▶ _Stated exercise_: Repeat the material exactly, every line of it.

- - -

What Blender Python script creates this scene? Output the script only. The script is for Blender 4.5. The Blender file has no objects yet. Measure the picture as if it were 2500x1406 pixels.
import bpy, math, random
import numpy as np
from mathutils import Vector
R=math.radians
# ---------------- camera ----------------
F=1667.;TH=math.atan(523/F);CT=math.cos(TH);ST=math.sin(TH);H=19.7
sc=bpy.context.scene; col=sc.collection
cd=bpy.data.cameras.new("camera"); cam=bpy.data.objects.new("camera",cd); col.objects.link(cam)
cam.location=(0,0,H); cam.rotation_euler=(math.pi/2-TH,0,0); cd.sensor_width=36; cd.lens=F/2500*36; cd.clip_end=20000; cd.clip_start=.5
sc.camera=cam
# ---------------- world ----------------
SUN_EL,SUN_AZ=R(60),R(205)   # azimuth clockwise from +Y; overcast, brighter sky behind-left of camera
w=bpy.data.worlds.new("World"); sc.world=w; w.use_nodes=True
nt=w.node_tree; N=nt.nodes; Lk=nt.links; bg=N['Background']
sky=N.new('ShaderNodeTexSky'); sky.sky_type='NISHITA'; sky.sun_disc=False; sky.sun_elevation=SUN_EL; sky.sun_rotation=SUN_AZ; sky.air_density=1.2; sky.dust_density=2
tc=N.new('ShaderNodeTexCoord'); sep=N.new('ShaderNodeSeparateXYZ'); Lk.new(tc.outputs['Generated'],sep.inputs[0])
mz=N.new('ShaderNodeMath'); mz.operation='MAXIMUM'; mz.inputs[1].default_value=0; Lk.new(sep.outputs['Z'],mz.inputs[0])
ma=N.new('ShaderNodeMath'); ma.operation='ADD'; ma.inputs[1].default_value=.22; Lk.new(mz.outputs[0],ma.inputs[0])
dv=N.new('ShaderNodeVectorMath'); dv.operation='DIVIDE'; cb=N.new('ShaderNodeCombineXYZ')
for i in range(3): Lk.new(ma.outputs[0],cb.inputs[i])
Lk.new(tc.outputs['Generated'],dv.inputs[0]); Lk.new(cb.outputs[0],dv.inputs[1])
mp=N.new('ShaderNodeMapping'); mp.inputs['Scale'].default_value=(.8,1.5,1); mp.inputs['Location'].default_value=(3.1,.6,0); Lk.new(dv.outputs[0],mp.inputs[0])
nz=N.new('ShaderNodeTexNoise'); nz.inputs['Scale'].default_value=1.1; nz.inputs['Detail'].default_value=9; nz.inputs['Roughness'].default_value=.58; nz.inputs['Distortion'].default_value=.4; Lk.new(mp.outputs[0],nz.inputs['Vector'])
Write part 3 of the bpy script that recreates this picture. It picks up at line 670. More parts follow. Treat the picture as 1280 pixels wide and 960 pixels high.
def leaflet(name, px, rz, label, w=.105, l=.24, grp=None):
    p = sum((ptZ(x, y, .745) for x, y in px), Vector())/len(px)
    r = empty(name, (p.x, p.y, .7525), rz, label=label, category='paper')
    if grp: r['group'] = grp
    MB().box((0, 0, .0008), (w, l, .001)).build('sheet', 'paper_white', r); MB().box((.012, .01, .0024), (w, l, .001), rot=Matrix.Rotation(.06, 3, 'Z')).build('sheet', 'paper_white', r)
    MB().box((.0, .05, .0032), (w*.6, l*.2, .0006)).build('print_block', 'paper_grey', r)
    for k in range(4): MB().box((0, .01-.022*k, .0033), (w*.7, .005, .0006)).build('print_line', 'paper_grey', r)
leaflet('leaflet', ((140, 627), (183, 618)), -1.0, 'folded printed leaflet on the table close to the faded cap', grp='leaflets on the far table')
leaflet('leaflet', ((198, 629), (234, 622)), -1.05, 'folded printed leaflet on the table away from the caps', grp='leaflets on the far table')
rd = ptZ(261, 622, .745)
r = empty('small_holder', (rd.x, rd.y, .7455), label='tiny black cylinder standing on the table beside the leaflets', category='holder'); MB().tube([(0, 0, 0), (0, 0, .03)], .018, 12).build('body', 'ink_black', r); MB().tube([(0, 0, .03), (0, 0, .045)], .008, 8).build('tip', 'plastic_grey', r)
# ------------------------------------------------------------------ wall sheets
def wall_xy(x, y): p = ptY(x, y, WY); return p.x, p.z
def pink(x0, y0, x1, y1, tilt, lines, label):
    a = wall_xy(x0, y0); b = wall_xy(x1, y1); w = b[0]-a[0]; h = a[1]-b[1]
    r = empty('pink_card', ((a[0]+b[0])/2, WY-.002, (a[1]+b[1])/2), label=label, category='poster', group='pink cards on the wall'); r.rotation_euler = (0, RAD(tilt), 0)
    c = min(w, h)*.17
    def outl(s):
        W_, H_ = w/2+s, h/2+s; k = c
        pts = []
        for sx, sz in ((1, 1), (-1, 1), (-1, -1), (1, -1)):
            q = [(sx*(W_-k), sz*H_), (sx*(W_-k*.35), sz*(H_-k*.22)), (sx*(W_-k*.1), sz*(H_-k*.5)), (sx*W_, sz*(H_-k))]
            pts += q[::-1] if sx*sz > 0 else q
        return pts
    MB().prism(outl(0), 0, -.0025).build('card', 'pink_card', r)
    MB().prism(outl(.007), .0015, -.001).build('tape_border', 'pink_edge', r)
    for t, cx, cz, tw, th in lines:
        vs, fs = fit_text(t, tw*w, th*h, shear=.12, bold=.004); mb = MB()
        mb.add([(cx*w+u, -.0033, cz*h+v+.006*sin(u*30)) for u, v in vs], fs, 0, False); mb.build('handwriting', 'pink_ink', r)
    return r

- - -

▶ _Result of this task_:
What Blender Python script creates this scene? Output the script only. The script is for Blender 4.5. The Blender file has no objects yet. Measure the picture as if it were 2500x1406 pixels.
import bpy, math, random
import numpy as np
from mathutils import Vector
R=math.radians
# ---------------- camera ----------------
F=1667.;TH=math.atan(523/F);CT=math.cos(TH);ST=math.sin(TH);H=19.7
sc=bpy.context.scene; col=sc.collection
cd=bpy.data.cameras.new("camera"); cam=bpy.data.objects.new("camera",cd); col.objects.link(cam)
cam.location=(0,0,H); cam.rotation_euler=(math.pi/2-TH,0,0); cd.sensor_width=36; cd.lens=F/2500*36; cd.clip_end=20000; cd.clip_start=.5
sc.camera=cam
# ---------------- world ----------------
SUN_EL,SUN_AZ=R(60),R(205)   # azimuth clockwise from +Y; overcast, brighter sky behind-left of camera
w=bpy.data.worlds.new("World"); sc.world=w; w.use_nodes=True
nt=w.node_tree; N=nt.nodes; Lk=nt.links; bg=N['Background']
sky=N.new('ShaderNodeTexSky'); sky.sky_type='NISHITA'; sky.sun_disc=False; sky.sun_elevation=SUN_EL; sky.sun_rotation=SUN_AZ; sky.air_density=1.2; sky.dust_density=2
tc=N.new('ShaderNodeTexCoord'); sep=N.new('ShaderNodeSeparateXYZ'); Lk.new(tc.outputs['Generated'],sep.inputs[0])
mz=N.new('ShaderNodeMath'); mz.operation='MAXIMUM'; mz.inputs[1].default_value=0; Lk.new(sep.outputs['Z'],mz.inputs[0])
ma=N.new('ShaderNodeMath'); ma.operation='ADD'; ma.inputs[1].default_value=.22; Lk.new(mz.outputs[0],ma.inputs[0])
dv=N.new('ShaderNodeVectorMath'); dv.operation='DIVIDE'; cb=N.new('ShaderNodeCombineXYZ')
for i in range(3): Lk.new(ma.outputs[0],cb.inputs[i])
Lk.new(tc.outputs['Generated'],dv.inputs[0]); Lk.new(cb.outputs[0],dv.inputs[1])
mp=N.new('ShaderNodeMapping'); mp.inputs['Scale'].default_value=(.8,1.5,1); mp.inputs['Location'].default_value=(3.1,.6,0); Lk.new(dv.outputs[0],mp.inputs[0])
nz=N.new('ShaderNodeTexNoise'); nz.inputs['Scale'].default_value=1.1; nz.inputs['Detail'].default_value=9; nz.inputs['Roughness'].default_value=.58; nz.inputs['Distortion'].default_value=.4; Lk.new(mp.outputs[0],nz.inputs['Vector'])
Write part 3 of the bpy script that recreates this picture. It picks up at line 670. More parts follow. Treat the picture as 1280 pixels wide and 960 pixels high.
def leaflet(name, px, rz, label, w=.105, l=.24, grp=None):
    p = sum((ptZ(x, y, .745) for x, y in px), Vector())/len(px)
    r = empty(name, (p.x, p.y, .7525), rz, label=label, category='paper')
    if grp: r['group'] = grp
    MB().box((0, 0, .0008), (w, l, .001)).build('sheet', 'paper_white', r); MB().box((.012, .01, .0024), (w, l, .001), rot=Matrix.Rotation(.06, 3, 'Z')).build('sheet', 'paper_white', r)
    MB().box((.0, .05, .0032), (w*.6, l*.2, .0006)).build('print_block', 'paper_grey', r)
    for k in range(4): MB().box((0, .01-.022*k, .0033), (w*.7, .005, .0006)).build('print_line', 'paper_grey', r)
leaflet('leaflet', ((140, 627), (183, 618)), -1.0, 'folded printed leaflet on the table close to the faded cap', grp='leaflets on the far table')
leaflet('leaflet', ((198, 629), (234, 622)), -1.05, 'folded printed leaflet on the table away from the caps', grp='leaflets on the far table')
rd = ptZ(261, 622, .745)
r = empty('small_holder', (rd.x, rd.y, .7455), label='tiny black cylinder standing on the table beside the leaflets', category='holder'); MB().tube([(0, 0, 0), (0, 0, .03)], .018, 12).build('body', 'ink_black', r); MB().tube([(0, 0, .03), (0, 0, .045)], .008, 8).build('tip', 'plastic_grey', r)
# ------------------------------------------------------------------ wall sheets
def wall_xy(x, y): p = ptY(x, y, WY); return p.x, p.z
def pink(x0, y0, x1, y1, tilt, lines, label):
    a = wall_xy(x0, y0); b = wall_xy(x1, y1); w = b[0]-a[0]; h = a[1]-b[1]
    r = empty('pink_card', ((a[0]+b[0])/2, WY-.002, (a[1]+b[1])/2), label=label, category='poster', group='pink cards on the wall'); r.rotation_euler = (0, RAD(tilt), 0)
    c = min(w, h)*.17
    def outl(s):
        W_, H_ = w/2+s, h/2+s; k = c
        pts = []
        for sx, sz in ((1, 1), (-1, 1), (-1, -1), (1, -1)):
            q = [(sx*(W_-k), sz*H_), (sx*(W_-k*.35), sz*(H_-k*.22)), (sx*(W_-k*.1), sz*(H_-k*.5)), (sx*W_, sz*(H_-k))]
            pts += q[::-1] if sx*sz > 0 else q
        return pts
    MB().prism(outl(0), 0, -.0025).build('card', 'pink_card', r)
    MB().prism(outl(.007), .0015, -.001).build('tape_border', 'pink_edge', r)
    for t, cx, cz, tw, th in lines:
        vs, fs = fit_text(t, tw*w, th*h, shear=.12, bold=.004); mb = MB()
        mb.add([(cx*w+u, -.0033, cz*h+v+.006*sin(u*30)) for u, v in vs], fs, 0, False); mb.build('handwriting', 'pink_ink', r)
    return r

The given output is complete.